Análises detalhadas de sistemas vulcânicos, como as desse último artigo sobre o Ambrym, são importantes para entender a dinâmica das erupções vulcânicas. Esse estudo pode fornecer indícios sobre o volume de magma de um vulcão, revelando a quantidade de rocha derretida disponível em futuras erupções, conta Mongomery-Brown.

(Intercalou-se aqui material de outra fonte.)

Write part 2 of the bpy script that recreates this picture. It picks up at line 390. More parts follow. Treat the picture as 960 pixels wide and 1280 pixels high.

Poucos meses antes do esvaziamento do Ambrym, os lagos de lava do Kilauea, no Havaí, fizeram seu próprio extravasamento ardente através das rachaduras profundas nas laterais do vulcão. Mas Montgomery-Brown e seus colegas descobriram recentemente que a extensa erupção do Kilauea e o colapso de sua cratera foram resultado do lançamento de meros 11 a 33% de seu reservatório superficial de magma. A descoberta despertou muitas perguntas, como por que a erupção parou?

Dessa forma, ambas as erupções fornecem um olhar vital sobre as formas dinâmicas e variadas de funcionamento dos vulcões, afirma Matthew Patrick, geólogo do Observatório de Vulcões do Havaí do Serviço Geológico dos Estados Unidos, que não participou do novo estudo.

“Agora, nos dois vulcões, estamos em fase de recuperação”, explica ele, “e a grande questão é: o que vem a seguir?”